Equifax Inc. has revised its full-year revenue and earnings outlook, citing a weaker-than-expected U.S. mortgage market. The credit-reporting company now projects full-year revenue to be in the range of $5.27 billion to $5.33 billion, compared to its previous forecast of $5.275 billion to $5.375 billion. Equifax now expects adjusted earnings per share to be between $6.85 and $7.10, down from the previous guidance of $7.05 to $7.35. Chief Executive Mark Begor attributes the revised outlook to the negative impact of the weaker mortgage market and loss of high-margin mortgage revenue.
Equifax also anticipates a slowdown in hiring throughout the year, but expects stronger growth in its workforce government business to offset the negative effects on its non-mortgage business.
In the second quarter, Equifax reported net income of $138.3 million, or $1.12 per share, down from $200.6 million, or $1.63 per share, in the same period last year.
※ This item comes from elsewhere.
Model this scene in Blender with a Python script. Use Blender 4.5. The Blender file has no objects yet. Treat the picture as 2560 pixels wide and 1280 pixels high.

Adjusted earnings per share declined to $1.71 from $2.09, slightly beating analysts’ estimates of $1.68. Revenue for the second quarter remained largely unchanged at $1.32 billion, slightly below analysts’ expectations.
Equifax’s CEO, Mark Begor, highlighted the company’s success in reducing cloud spending and mentioned plans for additional cloud-spending reductions of $10 million in the second half of the year.
Investors reacted to the news with a 5% decrease in Equifax’s shares during after-hours trading.